Menurut Gembong, UMP 2022 akan berakhir sebulan lagi. Jika pemerintah tidak mengikuti putusan itu, maka tidak ada kepastian hukum soal besaran UMP karena Keputusan Gubernur (Kepgub) DKI Jakarta Nomor 1517 Tahun 2021 tentang UMP 2022 telah tidak berlaku.

"Sebentar lagi UMP tahun 2023 kan, ya saya pikir tinggal dijalankan saja putusan bandingnya (mengikuti putusan PTUN)," kata anggota Komisi A DPRD DKI Jakarta itu di Jakarta, Rabu.

​​​​​Pilihannya mengikuti putusan supaya ada kepastian. "Kalau enggak, kan enggak ada kepastian, jadi satu tahun berarti tak ada kepastian hukum kan," katanya.
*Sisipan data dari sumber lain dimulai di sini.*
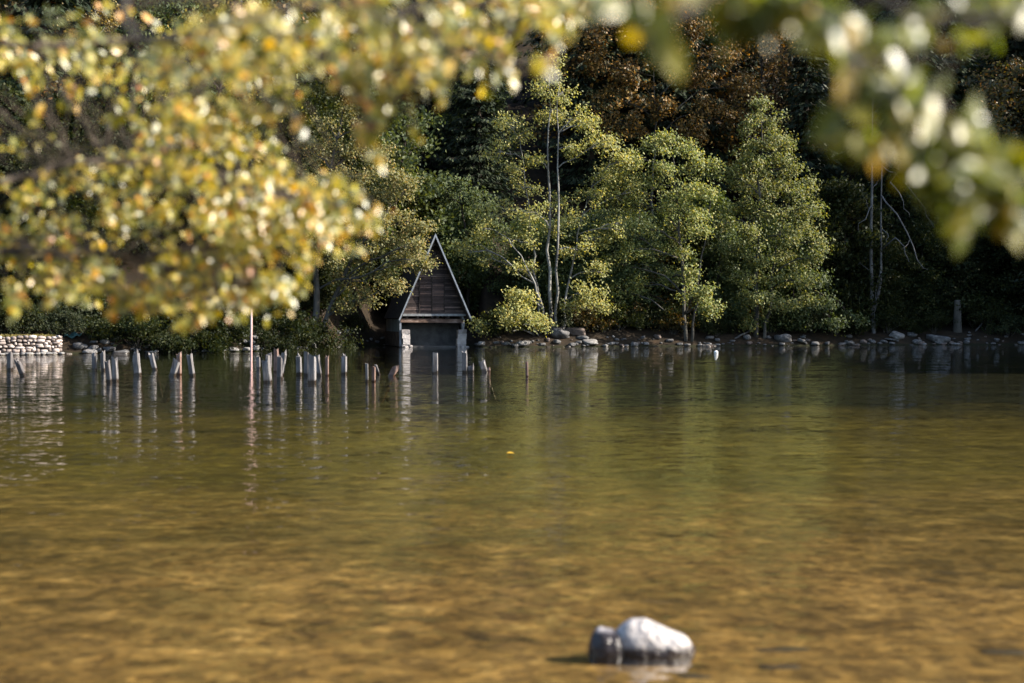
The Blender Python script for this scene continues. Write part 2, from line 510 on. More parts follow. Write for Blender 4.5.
def water_material():
    m, nt, out = new_mat('lake_water')
    geo = node(nt, 'ShaderNodeNewGeometry')
    P = geo.outputs['Position']

    def ripple(scale, stretch, amp, det=2.0):
        mp = node(nt, 'ShaderNodeMapping')
        mp.inputs['Scale'].default_value = stretch
        mp.inputs['Rotation'].default_value = (0, 0, R(12))
        nt.links.new(P, mp.inputs['Vector'])
        n = node(nt, 'ShaderNodeTexNoise', Scale=scale, Detail=det, Roughness=.55)
        nt.links.new(mp.outputs[0], n.inputs['Vector'])
        s = node(nt, 'ShaderNodeVectorMath', operation='SUBTRACT')
        nt.links.new(n.outputs['Color'], s.inputs[0])
        s.inputs[1].default_value = (.5, .5, .5)
        k = node(nt, 'ShaderNodeVectorMath', operation='MULTIPLY')
        nt.links.new(s.outputs[0], k.inputs[0])
        k.inputs[1].default_value = (amp, amp, 0)
        return k.outputs[0]

    def vadd(a, b):
        v = node(nt, 'ShaderNodeVectorMath', operation='ADD')
        nt.links.new(a, v.inputs[0])
        if isinstance(b, tuple):
            v.inputs[1].default_value = b
        else:
            nt.links.new(b, v.inputs[1])
        return v.outputs[0]

    a = vadd(ripple(.9, (.35, 1.3, 1), .075), ripple(5.5, (.5, 1.3, 1), .165))
    a = vadd(a, ripple(15, (.5, 1.2, 1), .20))
    a = vadd(a, ripple(.22, (.5, 1.3, 1), .015))
    N = node(nt, 'ShaderNodeVectorMath', operation='NORMALIZE')
    nt.links.new(vadd(a, (0, 0, 1)), N.inputs[0])
    # Schlick reflectance, the same from above and below the surface
    dt = node(nt, 'ShaderNodeVectorMath', operation='DOT_PRODUCT')
    nt.links.new(N.outputs[0], dt.inputs[0])
    nt.links.new(geo.outputs['Incoming'], dt.inputs[1])
    c1 = math_n(nt, 'SUBTRACT', 1.0, math_n(nt, 'ABSOLUTE', dt.outputs['Value']), True)
    refl = math_n(nt, 'ADD', math_n(nt, 'MULTIPLY', math_n(nt, 'POWER', c1, 5.0), .98), .02, True)
    gl = node(nt, 'ShaderNodeBsdfGlossy', Roughness=.02)
    gl.inputs['Color'].default_value = (1, 1, 1, 1)
    nt.links.new(N.outputs[0], gl.inputs['Normal'])
    tr = node(nt, 'ShaderNodeBsdfTransparent')
    tr.inputs['Color'].default_value = (.96, .93, .78, 1)
    # distorted view of the bed through the ripples
    rf = node(nt, 'ShaderNodeBsdfRefraction', IOR=1.05, Roughness=0.0)
    rf.inputs['Color'].default_value = (.96, .93, .78, 1)
    big = node(nt, 'ShaderNodeVectorMath', operation='NORMALIZE')
    nt.links.new(N.outputs[0], big.inputs[0])
    nt.links.new(big.outputs[0], rf.inputs['Normal'])
    body = node(nt, 'ShaderNodeMixShader', Fac=0.0)
    nt.links.new(tr.outputs[0], body.inputs[1])
    nt.links.new(rf.outputs[0], body.inputs[2])
    mx = node(nt, 'ShaderNodeMixShader')
    nt.links.new(refl, mx.inputs[0])
    nt.links.new(body.outputs[0], mx.inputs[1])
    nt.links.new(gl.outputs[0], mx.inputs[2])
    nt.links.new(mx.outputs[0], out.inputs['Surface'])
    return m


wm = MB()
wm.add([(-400, 2.5, 0), (400, 2.5, 0), (400, 95, 0), (-400, 95, 0)], [(0, 1, 2, 3)])
wo = wm.build('water', water_material())
tag(wo, 'calm clear lake water with faint ripples', 'water', kind='structure')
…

Baca juga: PTTUN putuskan banding eks Gubernur Anies kalah soal UMP 2022

Dengan adanya permasalahan hukum terkait UMP Jakarta, kata Gembong, pada tahun 2022 DKI tidak memiliki kepastian hukum terkait UMP.

"Lebih baik fokus saja untuk bisa merencanakan penetapan UMP pada 2023 dalam faktor mendukung terhadap kebijakan penyesuaian UMP 2023," ujar Gembong.

PTTUN telah menolak banding yang diajukan Pemprov DKI Jakarta sekaligus menguatkan putusan di tingkat pertama atau Pengadilan Tata Usaha Negara (PTUN) Jakarta dengan nilai UMP Rp4,5 juta per bulan.

Menurut Gembong, Kepgub Nomor 1517 Tahun 2021 tidak mencermati aspek yang berkaitan dengan rasionalisasi kenaikan UMP 2022.
Karena itu, Kepgub yang diteken pada November 2021 digugat hingga akhirnya banding Pemprov DKI di PTTUN ditolak.

"Persoalannya kan begitu, kalau alas hukumnya kuat pasti enggak mungkin dikalahkan," ujarnya.

Baca juga: Heru minta Dewan Pengupahan jembatani rumusan UMP

Gembong mengatakan, jika pemerintah mengikuti putusan PTTUN Jakarta, pekerja di Jakarta pada November-Desember 2022 akan dibayar Rp4,5 juta per bulan.

Polemik UMP yang berujung di meja hijau, ujar dia, menunjukkan bahwa komunikasi tripartit yang terdiri dari pemerintah, pelaku usaha dan pekerja tidak berjalan dengan baik.

"Saat tripartit itu, harusnya dimaksimalkan, sebetulnya semua unsur itu sudah terwakili kan. Dari pihak pengusaha sudah ada wakilnya, buruh ada wakilnya dan pemerintah daerah sebagai regulatornya,“ ujarnya.